Court actions may have shut down American horse slaughtering operations last year, but now just as many horses, an estimated 100,000 a year, are being hauled across the border to be butchered for human consumption overseas.

Most everyone agrees horses have it much worse now than before the courts ended slaughter in the United States.

So-called "killer buyers" usually buy the majority of horses up for sale at LeRoy Baker's horse auction in Sugarcreek, Ohio, which is about 75 miles south of Cleveland.

Channel 3 News found horses are crowded into a maze of stalls.

Once they're sold for their meat, they're loaded onto double decker trucks which are designed for cattle.

"The USDA is in the process of completely prohibiting their use because they are so inhumane to transport horses on," Chris Heyde of the Animal Welfare Institute said. But Baker disagrees, saying horses have plenty of room.

Many of the horses that leave Sugarcreek are hauled more than 30 hours without food and water. They travel nearly 2,000 miles to Mexico with a brief rest in Texas.

At one Mexico slaughterhouse, workers use a sharp knife and jab the horse's spinal cord repeatedly, if necessary, to parlayze the animal. "You hear the screams in these plants and it's absolutely a barbaric method of slaughtering," Heyde told the Investigator.

Baker disapproves of the technique and said not all plants use it.

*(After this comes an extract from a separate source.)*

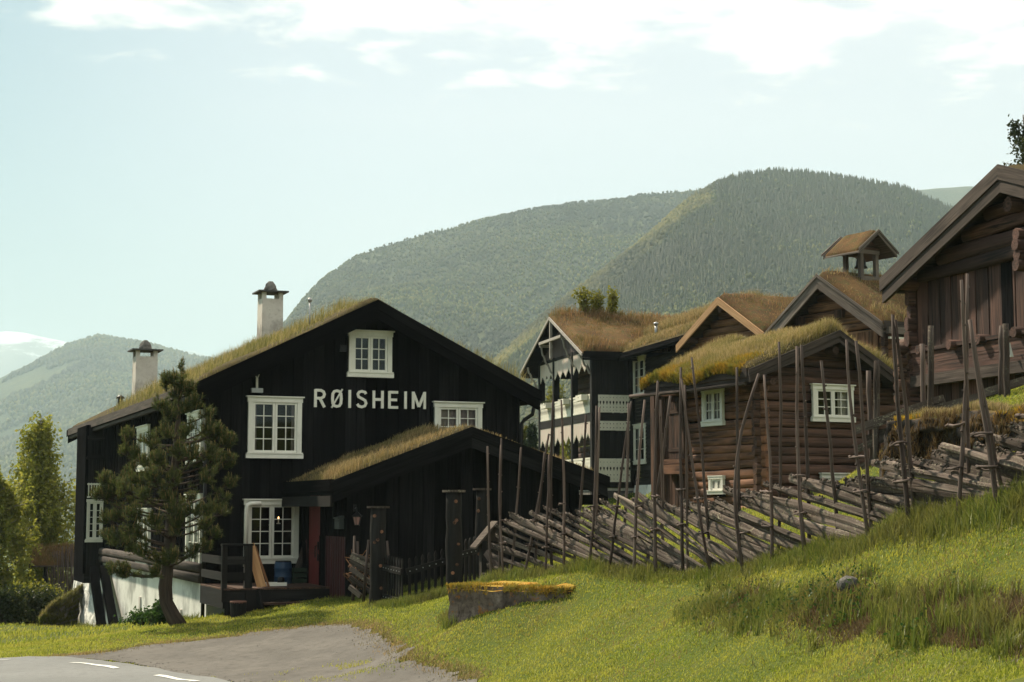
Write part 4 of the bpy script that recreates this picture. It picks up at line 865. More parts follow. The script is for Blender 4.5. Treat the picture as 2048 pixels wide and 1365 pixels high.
    g = MB(); vboards(g, xL, 0, -.02, zt1 + .02, lambda x: zt(x), .12, (), .03, .006); g.build('gable_panel', PLUM, root)
    window(root, w1[0], w1[1], *wz1, yb, rows=4, cols=1, cap=True, casing=.10, curt={'spans': [(0, .2, 1, 0), (.8, 1, 1, 0)]}); window(root, w1[0], w1[1], *wz2, yb, rows=3, cols=1, casing=.10, curt={'spans': [(0, .3, 1, 0), (.8, 1, 1, 0)]})
    for (a, b, c, e) in doors:
        d_ = MB(); d_.box(a - .1, a, yb - .22, yb - .1, c, e); d_.box(b, b + .1, yb - .22, yb - .1, c, e); d_.box(a - .14, b + .14, yb - .23, yb - .1, e, e + .12); o = d_.build('door_frame', CREAM, root)
        p = MB(); p.box(a, b, yb - .17, yb - .12, c, e); p.box(a + .12, b - .12, yb - .19, yb - .165, c + .15, c + .85); p.box(a + .12, b - .12, yb - .19, yb - .165, c + 1.0, e - .12); p.build('door', PLUM, o)
    wv = window(root, -3.9, -3.0, zr2a + .55, zr2b + .95, yb - .17, rows=2, cols=1, cap=False, casing=.08, deep=.25)
    # balcony frame: posts, beams, floors
    pxs = [f.fy(p, 780, .04)[0] for p in (1083, 1111.5, 1148.5, 1187)]; pxs[-1] = -.03
    for i, x in enumerate(pxs):
        p = MB(); wv_ = .15 if i == 3 else .11; p.box(x - wv_ - .03, x + wv_ * .5, -.075, .2, -.25 if i in (0, 3) else zf1, zt1 + .15); p.build('post', DB, root)
    p = MB(); p.box(-.16, .03, yb - .24, yb - .05, zf1 - .1, zE - .2); p.build('post', DB, root)
    for za, zb_ in ((zf1 - .22, zf1), (zv1 + .0, zr2a - .02), (zt1 - .02, zt1 + .12)):
        b = MB(); b.box(xL - .05, .02, -.05, .10, za, zb_); b.box(-.14, .0, .1, yb, za, zb_); b.box(xL, xL + .12, .1, yb, za, zb_); b.build('beam', DB, root)
    for zz in (zf1 - .1, zr2a - .14): b = MB(); b.box(xL + .05, -.05, .1, yb, zz, zz + .08); b.build('balcony_floor', GREYW, root)
    b = MB(); b.box(xL + .1, -.05, .12, yb, zt1, zt1 + .03); b.build('balcony_ceiling', PLUM, root)
    def panel(kind, za, zb_, side):
        m = MB()
        for i in range(len(pxs) - 1):
            if side: continue
            a, c = pxs[i] + .05, pxs[i + 1] - .12; n = max(6, int((c - a) / .095)); st = (c - a) / n
            for k in range(n): m.box(a + k * st + .006, a + (k + 1) * st - .006, -.03, -.005, za, zb_)
            m.box(a, c, -.045, .02, zb_ - .02, zb_ + .05); m.box(a, c, -.04, -.03, za + .02, za + .10); m.box(a, c, -.04, -.03, zb_ - .16, zb_ - .10)
            for k in range(n):
                xx = a + (k + .5) * st; zz = (za + zb_) / 2 + .02
                m.prism([(xx, -.033, zz + .12), (xx + .018, -.033, zz + .03), (xx, -.033, zz - .10), (xx - .018, -.033, zz + .03)], (0, .01, 0), 1)  # dark diamond laid on the board; a cut-out's shade is in its colour
        if side:
            n = 10; st = (yb - .35) / n
            for k in range(n): m.box(.005, .03, .16 + k * st + .002, .16 + (k + 1) * st - .002, za, zb_)
            for k in range(n + 1):
                yy = .16 + k * st; H_ = zb_ - za; yy = min(max(yy, .19), yb - .23)
                def dia(zc, w, h1, h2): m.prism([(.033, yy, zc + h1), (.033, yy + w, zc), (.033, yy, zc - h2), (.033, yy - w, zc)], (-.006, 0, 0), 1)  # dark diamonds on the boards paint the shade seen in cut-outs
                if kind == 'rail':
                    dia(zb_ - .13 * H_ * 1.2, .016, .022, .022)
                    dia(zb_ - .40 * H_, .042, .05, .13)
                    dia(za + .30 * H_, .022, .03, .03); dia(za + .12 * H_, .016, .02, .02)
                elif kind == 'band': dia(za + .7 * H_, .022, .028, .028); dia(za + .28 * H_, .022, .028, .028)
                else: dia((za + zb_) / 2, .024, .03, .03)
        m.build('balustrade_panel' if kind == 'rail' else 'fretwork_band', [CREAM, DARK], root)
    panel('rail', zf1 + .05, zr1, False); panel('rail', zr2a, zr2b, False)
    panel('rail', zf1 + .02, zr1, True); panel('rail', zr2a, zr2b, True); panel('band', zv0, zv1, True); panel('top', zt0 + .14, zt1 - .03, True)
    pass
    for za, zb_ in ((zr1 + .01, zv0 - .01), (zr2b + .01, zt0 + .13)):
        n = 10; dk = MB()
        for k in range(n): st = (yb - .3) / n; dk.box(-.08, -.03 - .006 * (k % 2), .15 + k * st + .004, .15 + (k + 1) * st - .004, za, zb_)
        dk.build('dark_panel', BLACK2, root)
    for zz, nm in ((zt1 - .02, 0), (zv1 + .0, 1)):   # hanging fringe under each beam
        for i in range(3):
            m = MB(); a, c = pxs[i] + .06, pxs[i + 1] - .16; n = 25 if i else 22; st = (c - a) / n
            for k in range(n):
                t = abs(((k / (n - 1)) * 3.0) % 1.0 - .5) * 2; ln = .46 + .30 * t
                x = a + k * st; m.box(x + st * .16, x + st * .84, -.035, -.01, zz - ln, zz, k % 2); m.prism([(x + st * .16, -.035, zz - ln), (x + st * .84, -.035, zz - ln), (x + st / 2, -.035, zz - ln - .08)], (0, .025, 0), 0)
            m.build('fringe', [CREAM, PINK], root)
    # gable truss and brackets
    tr = MB(); yt = -.60
    tr.beam((xm, yt, zm - .15), (xm, yt, zm - 1.75), .11, .11); tr.lathe(xm, yt, [(.03, zm - 1.9), (.08, zm - 1.83), (.06, zm - 1.75)], 8)
    cx = 1.75; zc = zm - 1.02; tr.beam((xm - cx, yt - .02, zc), (xm + cx, yt - .02, zc), .11, .12)
    tr.build('gable_truss', bw, root)
    for sx in (-1, 1):
        for (xx, zt_, ln) in ((xm + sx * cx, zc - .04, 1.15), (xm + sx * 4.15, zt1 + .10, 1.0)):
            k = MB(); k.box(xx - .05, xx + .05, -.62, .0, zt_ - .12, zt_)
            pts = [(xx, -.55 + .5 * t ** 1.5, zt_ - .12 - ln * t + .05 * math.sin(t * 19)) for t in np.linspace(0, 1, 12)]; k.tube(pts, [.045] * 12, 6, 0, False); k.build('bracket', bw, root)
    # ground floor: pale boarded base and white stone plinth
    b = MB(); n = 14
    for k in range(n): b.box(-.09, -.05, .1 + k * .12, .1 + k * .12 + .114, .5, zf1 - .24)
    b.box(xL, -.1, .1, .14, .2, zf1 - .24); b.build('board_skirt', paint('greyish_white_paint', (.52, .49, .42), .7, .35), root)
    b = MB(); b.box(-.12, -.02, .05, yb, -.6, .5); b.box(xL, -.14, .05, .2, -1.6, .5); b.build('concrete_base', STONE, root)
    b = MB(); V = []; nx, nz = 40, 9
    for j in range(nz):
        for i in range(nx):
            x = .02 + 7.8 * i / (nx - 1); z = -1.0 + (zf1 - .12 + 1.0) * j / (nz - 1); V.append((x, yb - .02 - .28 * (1 - j / (nz - 1)) - .12 * noise.noise((x * 1.8, z * 2.5, 1)), z))
    b.add(V, [(j * nx + i, j * nx + i + 1, (j + 1) * nx + i + 1, (j + 1) * nx + i) for j in range(nz - 1) for i in range(nx - 1)], sm=True); b.build('stone_plinth', WSTONE, root)
    px = f.fy(1266, 665, 1)[0]; x = 1.2; y = ye + 1.3; z = float(top2(np.array([x]), np.array([y]))[0]); v = MB(); v.lathe(x, y, [(.06, z - .1), (.06, z + .45)], 10); v.lathe(x, y, [(.11, z + .47), (.10, z + .53), (.02, z + .58)], 10); v.build('vent_pipe', TIN, r2)
    # flower boxes hung on the upper balustrade: things of their own
    for i, (xx, lab) in enumerate(((f.fy(1092, 790, -.2)[0], 'weathered flower box on the upper balcony rail beside the far left post'), (f.fy(1127, 770, -.2)[0], 'weathered flower box in the middle of the upper balcony rail'), (f.fy(1163, 760, -.2)[0], 'weathered flower box on the upper balcony rail nearest the corner post'))):
        P = f.w(xx, -.2, zr2b - .20); t = thing('flower_box', lab, 'flower box', P, f.deg, 'flower boxes on the balcony rail')
        m = MB(); m.box(-.42, .42, -.14, -.11, 0, .24); m.box(-.42, .42, .11, .14, 0, .24); m.box(-.42, -.39, -.11, .11, 0, .24); m.box(.39, .42, -.11, .11, 0, .24); m.box(-.39, .39, -.11, .11, 0, .18); m.build('box', CREAM, t)
        q = rng.uniform(-1, 1, (160, 3)) * [.36, .13, .06] + [0, 0, .22]; leaves('plant', q, .06, LEAFD, t)
    return top, top2, xm
B_TOP = balcony_house()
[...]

In Canada, he explained, horses are shot in the head. Baker argued there's nothing wrong with butchering horses. In most cases, the horses sold for slaughter are old and unwanted. Baker said it must be done for environmental reasons. "If you start burying 100,000 horses a year in American farms, that's going to get into the water supply," Baker said.

"Killer buyers" can get up to $600 a horse for slaughter. The meat is considered a delicacy in places like Japan, France, and Belgium.

The American Horse Slaughter Prevention Act would outlaw the transporting of horses to slaughterhouses anywhere.

The legislation is stalled in both the U.S. House and Senate.

Ohio Senator Sherrod Brown (D) and Congressman Steven LaTourette (R-14th District) are co-sponsors of the bill.